Suddenly, baby care experts were recommending the product as a rich source of Vitamin B and by 1942 as the war raged and quality food supplies dried up, it became a plentiful and cheap source of nutriment.

Exactly 20 years after it first appeared on the Australian market, it had finally been accepted and became a staple food in every Australian pantry.

In fact the product suddenly became so popular that the company was forced to ration it on a per capita basis across Australia in order to meet the demand. The shortage only seemed to increase its popularity and by the end of the war Vegemite had outstripped the sales of Marmite and was on its way to becoming the true Aussie icon we know today!

Once World War II had ended and with the post-war migrant and baby boom just beginning the stage was set for an explosion in sales.

In 1954 the “Happy Little Vegemites” jingle first appeared on the radio and 2 years later when TV came to Australia the same jingle was used in a very successful TV campaign which continued intermittently through to the late 1960s。

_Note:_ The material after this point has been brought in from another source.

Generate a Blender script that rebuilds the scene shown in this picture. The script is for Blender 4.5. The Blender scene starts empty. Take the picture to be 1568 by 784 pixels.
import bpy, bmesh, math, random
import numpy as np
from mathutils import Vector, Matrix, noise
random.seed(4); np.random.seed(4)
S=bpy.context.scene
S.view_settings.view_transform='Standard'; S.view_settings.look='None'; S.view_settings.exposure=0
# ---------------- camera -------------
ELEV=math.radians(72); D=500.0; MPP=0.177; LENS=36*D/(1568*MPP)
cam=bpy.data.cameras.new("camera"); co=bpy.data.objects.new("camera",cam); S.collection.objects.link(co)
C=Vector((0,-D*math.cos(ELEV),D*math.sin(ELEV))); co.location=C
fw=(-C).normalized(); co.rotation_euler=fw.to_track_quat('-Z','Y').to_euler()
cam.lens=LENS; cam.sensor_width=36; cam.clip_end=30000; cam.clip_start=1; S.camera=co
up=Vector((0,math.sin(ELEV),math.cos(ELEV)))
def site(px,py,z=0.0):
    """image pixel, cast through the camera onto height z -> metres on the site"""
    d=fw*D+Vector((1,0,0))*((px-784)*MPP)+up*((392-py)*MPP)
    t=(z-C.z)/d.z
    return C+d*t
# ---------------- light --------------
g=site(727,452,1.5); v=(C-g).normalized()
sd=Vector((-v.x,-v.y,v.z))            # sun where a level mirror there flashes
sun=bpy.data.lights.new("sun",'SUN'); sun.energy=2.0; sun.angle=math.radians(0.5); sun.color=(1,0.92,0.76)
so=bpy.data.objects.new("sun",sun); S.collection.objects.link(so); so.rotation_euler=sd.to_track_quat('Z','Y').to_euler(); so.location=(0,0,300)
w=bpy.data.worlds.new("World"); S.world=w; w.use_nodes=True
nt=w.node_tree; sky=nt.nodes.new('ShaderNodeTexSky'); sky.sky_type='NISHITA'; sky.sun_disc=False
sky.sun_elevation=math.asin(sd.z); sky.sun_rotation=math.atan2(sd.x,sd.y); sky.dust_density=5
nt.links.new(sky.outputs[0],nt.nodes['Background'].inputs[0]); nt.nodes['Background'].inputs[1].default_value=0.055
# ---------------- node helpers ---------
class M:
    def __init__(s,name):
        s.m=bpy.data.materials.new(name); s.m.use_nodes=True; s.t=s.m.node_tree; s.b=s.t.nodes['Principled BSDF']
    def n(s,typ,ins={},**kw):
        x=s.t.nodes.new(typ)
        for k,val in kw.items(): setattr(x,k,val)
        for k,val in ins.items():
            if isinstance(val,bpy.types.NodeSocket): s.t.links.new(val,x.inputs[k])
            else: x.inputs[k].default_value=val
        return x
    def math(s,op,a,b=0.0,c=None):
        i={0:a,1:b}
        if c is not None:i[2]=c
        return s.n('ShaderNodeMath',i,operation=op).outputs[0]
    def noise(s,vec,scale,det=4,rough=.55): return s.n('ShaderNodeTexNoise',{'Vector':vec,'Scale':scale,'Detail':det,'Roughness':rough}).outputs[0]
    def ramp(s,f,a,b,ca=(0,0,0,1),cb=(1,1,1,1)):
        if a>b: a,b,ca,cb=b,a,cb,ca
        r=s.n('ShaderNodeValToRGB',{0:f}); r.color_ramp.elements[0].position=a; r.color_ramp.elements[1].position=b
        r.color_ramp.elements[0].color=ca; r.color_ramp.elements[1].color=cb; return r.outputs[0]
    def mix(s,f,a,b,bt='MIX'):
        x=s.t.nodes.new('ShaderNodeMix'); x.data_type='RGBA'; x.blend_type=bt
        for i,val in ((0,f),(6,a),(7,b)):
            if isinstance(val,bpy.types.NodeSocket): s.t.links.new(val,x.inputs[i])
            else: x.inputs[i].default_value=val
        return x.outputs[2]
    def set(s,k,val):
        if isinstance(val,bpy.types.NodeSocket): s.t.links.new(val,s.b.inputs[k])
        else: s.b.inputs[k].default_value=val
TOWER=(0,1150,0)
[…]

For the next two decades, through various advertising campaigns, Australians were constantly reminded of the its nutritional value but it wasn’t until the early 1980s when the original “Happy Little Vegemites” commercials was re-mastered and “colourised” for TV that it became known as Australia’s second, unofficial national anthem.

The same commercial was brought out again in 2010 to remind Australians of their love for the iconic brand.

The company’s website claims that 22 million jars of the spread are sold every year (that’s one for every man, woman and child in Australia today) and “it’s because there’s no other concentrated spread out there so full of Vitamin B and nutrients, so pleasing to the palate and so intrinsically linked with Australia’s past and future as the Vegemite brand is”.

That may well be but I believe it has more to do with the unique flavour. Being reared on it means you get used to its rather salty taste and when it’s spread on hot toast it gives off an aroma that’s almost as recognizable to a homesick Aussie as eucalyptus leaves.

There aren’t too many products or brands that have been embraced by a whole nation as Vegemite has been by Australia.

It remains today as the Aussie iconic food and the taste of the nation.